Speaking about the organisation of the exhibition, Alberta says it is planned as a slow journey. A space in which visitors can meander as she wanted to create moments where they could recover, particularly before and after viewing the film. She says it begins with a West African griot singing a praise song for Sheko Bayoh in a courtroom. It was crucial for the artist that the praise song was performed in Mandinka, the native language of Bayoh’s family. Whittle shares that it was during the filming that she decided to name the film project Lagareh. The griot kept singing the phrase, which made the artist think about the racialization of incarceration and how we often forget the fact that those who are incarcerated were once the hope of their family. They are someone’s baby and were held with tenderness by their family, a feeling that she wanted to be present through the film. Though other parts of the film are captioned, she chose not to caption the praise song as she wanted it to be something special for the people in that community. And despite the praise song being in Mandinka, Whittle says that the griot’s voice transcends language. She views the film and the song as memorializing the family and the history of the people.
The act of memorialising Bayoh is important to Alberta as she herself can not trace her history. She says she’s lost access to the languages of her multiple origins and that desire to know lies at the heart of why she makes her work. “How do we memorialise and claim space,” she asks.

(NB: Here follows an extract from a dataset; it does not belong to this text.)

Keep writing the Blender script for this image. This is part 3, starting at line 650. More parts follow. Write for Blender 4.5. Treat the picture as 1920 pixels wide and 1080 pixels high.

Alberta doesn’t go into her work thinking that Black people or the global majority of people are necessarily able to see their histories or traumas because they may have been available to them. She says that it’s her hope that in her work, we, the Black and global majority people, are able to find solace in thinking about how colonization is shaping our everyday lives. The artist relates the need to release society from the framework of colonization to learning a new punctuation. She says, “It’s about learning a new grammar, it’s about learning a new punctuation, a new way to move through the world and articulate our desires for change or what we think needs to be changed.”